→ **Short task**: All the data below goes into the copy word for word, but the pictures don't.

→ **Dataset extract**:
┌────────

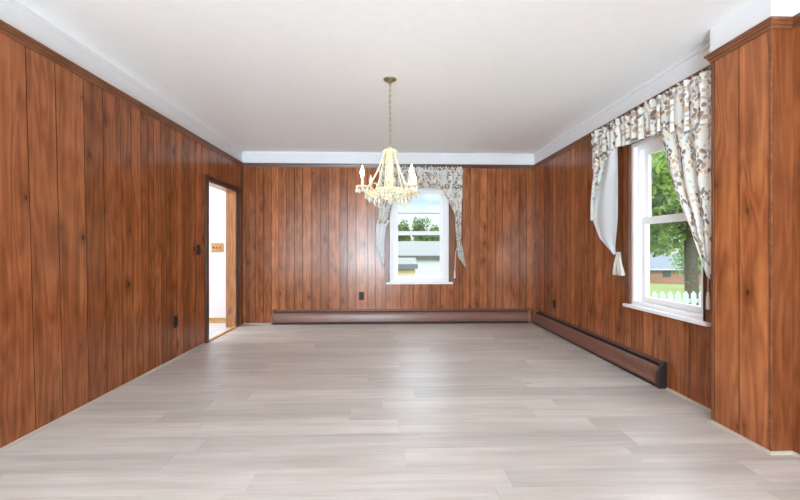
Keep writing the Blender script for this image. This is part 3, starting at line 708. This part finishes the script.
# ------------------------------------------------------------------ chandelier
CX, CY = 0.022, 3.15
ch = thing('chandelier', 'cream chandelier with four candle arms and crystal drops hanging from the ceiling', 'chandelier', (CX, CY, HC))
mb = MB(); mb.lathe([(0.001, HC), (0.054, HC), (0.054, HC-0.004), (0.045, HC-0.010), (0.026, HC-0.018), (0.014, HC-0.024), (0.012, HC-0.032), (0.001, HC-0.034)], (CX, CY, 0), 28)
part(mb, 'canopy', M['brass'], ch, smooth=True)
mb = MB(); zc = HC-0.030; k = 0
while zc > 1.935:
    pts = []
    for q in range(13):
        t = 2*PI*q/12; a = 0.0075*math.cos(t); b = 0.015*math.sin(t)
        pts.append((CX+(a if k % 2 == 0 else 0), CY+(0 if k % 2 == 0 else a), zc-0.0135+b))
    mb.tube(pts, 0.0022, 6, caps=False); zc -= 0.0235; k += 1
mb.tube([(CX+0.004, CY+0.003, HC-0.03), (CX-0.004, CY, 2.3), (CX+0.004, CY-0.003, 2.1), (CX, CY, 1.93)], 0.0018, 6)
part(mb, 'chain', M['brass'], ch, smooth=True)
# top crown dish with petals
mb = MB(); mb.lathe([(0.001, 1.932), (0.010, 1.928), (0.016, 1.918), (0.036, 1.912), (0.053, 1.902), (0.055, 1.894), (0.046, 1.890), (0.030, 1.884), (0.022, 1.868), (0.001, 1.866)], (CX, CY, 0), 24)
for k in range(10):
    t = 2*PI*k/10; c, s = math.cos(t), math.sin(t)
    mb.ball((CX+0.052*c, CY+0.052*s, 1.888), 0.012, 8, 5, (1, 1, 1.3))
part(mb, 'top_crown', M['cream'], ch, smooth=True)
mb = MB(); mb.lathe([(0.018, 1.880), (0.020, 1.868), (0.034, 1.856), (0.036, 1.842), (0.022, 1.832), (0.020, 1.815), (0.030, 1.800), (0.034, 1.775), (0.030, 1.745), (0.020, 1.725), (0.018, 1.700), (0.032, 1.685), (0.044, 1.665), (0.046, 1.640), (0.032, 1.615), (0.022, 1.600), (0.026, 1.590), (0.060, 1.585), (0.082, 1.572), (0.078, 1.560), (0.056, 1.540), (0.036, 1.520), (0.022, 1.505), (0.020, 1.490), (0.001, 1.488)], (CX, CY, 0), 24)
part(mb, 'stem', M['cream'], ch, smooth=True)
mb = MB(); mb.lathe([(0.001, 1.500), (0.016, 1.494), (0.022, 1.480), (0.016, 1.464), (0.006, 1.456), (0.001, 1.444)], (CX, CY, 0), 10)
part(mb, 'finial', M['crystal'], ch)
def drop(p, size, root, nm='crystal_drop', long=1.0):
    x, y, z = p; mb = MB(); s = size
    mb.ball((x, y, z-0.004), s*0.42, 6, 4)
    mb.lathe([(0.0006, z-0.007), (s*0.42, z-0.007-s*0.7*long), (s*0.62, z-0.007-s*1.5*long), (s*0.34, z-0.007-s*2.1*long), (0.0006, z-0.007-s*2.5*long)], (x, y, 0), 6)
    return part(mb, nm, M['crystal'], root)
def beads(pts, r, root, gap=1.9, nm='bead_chain'):
    pts = [Vector(p) for p in pts]; mb = MB()
    seg = [(b-a).length for a, b in zip(pts[:-1], pts[1:])]; tot = sum(seg); n = max(2, int(tot/(r*gap)))
    for i in range(n+1):
        t = tot*i/n; j = 0
        while j < len(seg)-1 and t > seg[j]: t -= seg[j]; j += 1
        p = pts[j].lerp(pts[j+1], min(1, t/max(seg[j], 1e-6)))
        mb.ball(p, r, 6, 4)
    return part(mb, nm, M['bead'], root, smooth=True)
def sag(a, b, d, n=12):
    a, b = Vector(a), Vector(b)
    return [a.lerp(b, i/n)-Vector((0, 0, d*4*(i/n)*(1-i/n))) for i in range(n+1)]
RA = 0.272; LAMPS = []
angs = [math.radians(a) for a in (-53, 38, 128, 217)]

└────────

→ **Worked solution**:
Keep writing the Blender script for this image. This is part 3, starting at line 708. This part finishes the script.
# ------------------------------------------------------------------ chandelier
CX, CY = 0.022, 3.15
ch = thing('chandelier', 'cream chandelier with four candle arms and crystal drops hanging from the ceiling', 'chandelier', (CX, CY, HC))
mb = MB(); mb.lathe([(0.001, HC), (0.054, HC), (0.054, HC-0.004), (0.045, HC-0.010), (0.026, HC-0.018), (0.014, HC-0.024), (0.012, HC-0.032), (0.001, HC-0.034)], (CX, CY, 0), 28)
part(mb, 'canopy', M['brass'], ch, smooth=True)
mb = MB(); zc = HC-0.030; k = 0
while zc > 1.935:
    pts = []
    for q in range(13):
        t = 2*PI*q/12; a = 0.0075*math.cos(t); b = 0.015*math.sin(t)
        pts.append((CX+(a if k % 2 == 0 else 0), CY+(0 if k % 2 == 0 else a), zc-0.0135+b))
    mb.tube(pts, 0.0022, 6, caps=False); zc -= 0.0235; k += 1
mb.tube([(CX+0.004, CY+0.003, HC-0.03), (CX-0.004, CY, 2.3), (CX+0.004, CY-0.003, 2.1), (CX, CY, 1.93)], 0.0018, 6)
part(mb, 'chain', M['brass'], ch, smooth=True)
# top crown dish with petals
mb = MB(); mb.lathe([(0.001, 1.932), (0.010, 1.928), (0.016, 1.918), (0.036, 1.912), (0.053, 1.902), (0.055, 1.894), (0.046, 1.890), (0.030, 1.884), (0.022, 1.868), (0.001, 1.866)], (CX, CY, 0), 24)
for k in range(10):
    t = 2*PI*k/10; c, s = math.cos(t), math.sin(t)
    mb.ball((CX+0.052*c, CY+0.052*s, 1.888), 0.012, 8, 5, (1, 1, 1.3))
part(mb, 'top_crown', M['cream'], ch, smooth=True)
mb = MB(); mb.lathe([(0.018, 1.880), (0.020, 1.868), (0.034, 1.856), (0.036, 1.842), (0.022, 1.832), (0.020, 1.815), (0.030, 1.800), (0.034, 1.775), (0.030, 1.745), (0.020, 1.725), (0.018, 1.700), (0.032, 1.685), (0.044, 1.665), (0.046, 1.640), (0.032, 1.615), (0.022, 1.600), (0.026, 1.590), (0.060, 1.585), (0.082, 1.572), (0.078, 1.560), (0.056, 1.540), (0.036, 1.520), (0.022, 1.505), (0.020, 1.490), (0.001, 1.488)], (CX, CY, 0), 24)
part(mb, 'stem', M['cream'], ch, smooth=True)
mb = MB(); mb.lathe([(0.001, 1.500), (0.016, 1.494), (0.022, 1.480), (0.016, 1.464), (0.006, 1.456), (0.001, 1.444)], (CX, CY, 0), 10)
part(mb, 'finial', M['crystal'], ch)
def drop(p, size, root, nm='crystal_drop', long=1.0):
    x, y, z = p; mb = MB(); s = size
    mb.ball((x, y, z-0.004), s*0.42, 6, 4)
    mb.lathe([(0.0006, z-0.007), (s*0.42, z-0.007-s*0.7*long), (s*0.62, z-0.007-s*1.5*long), (s*0.34, z-0.007-s*2.1*long), (0.0006, z-0.007-s*2.5*long)], (x, y, 0), 6)
    return part(mb, nm, M['crystal'], root)
def beads(pts, r, root, gap=1.9, nm='bead_chain'):
    pts = [Vector(p) for p in pts]; mb = MB()
    seg = [(b-a).length for a, b in zip(pts[:-1], pts[1:])]; tot = sum(seg); n = max(2, int(tot/(r*gap)))
    for i in range(n+1):
        t = tot*i/n; j = 0
        while j < len(seg)-1 and t > seg[j]: t -= seg[j]; j += 1
        p = pts[j].lerp(pts[j+1], min(1, t/max(seg[j], 1e-6)))
        mb.ball(p, r, 6, 4)
    return part(mb, nm, M['bead'], root, smooth=True)
def sag(a, b, d, n=12):
    a, b = Vector(a), Vector(b)
    return [a.lerp(b, i/n)-Vector((0, 0, d*4*(i/n)*(1-i/n))) for i in range(n+1)]
RA = 0.272; LAMPS = []
angs = [math.radians(a) for a in (-53, 38, 128, 217)]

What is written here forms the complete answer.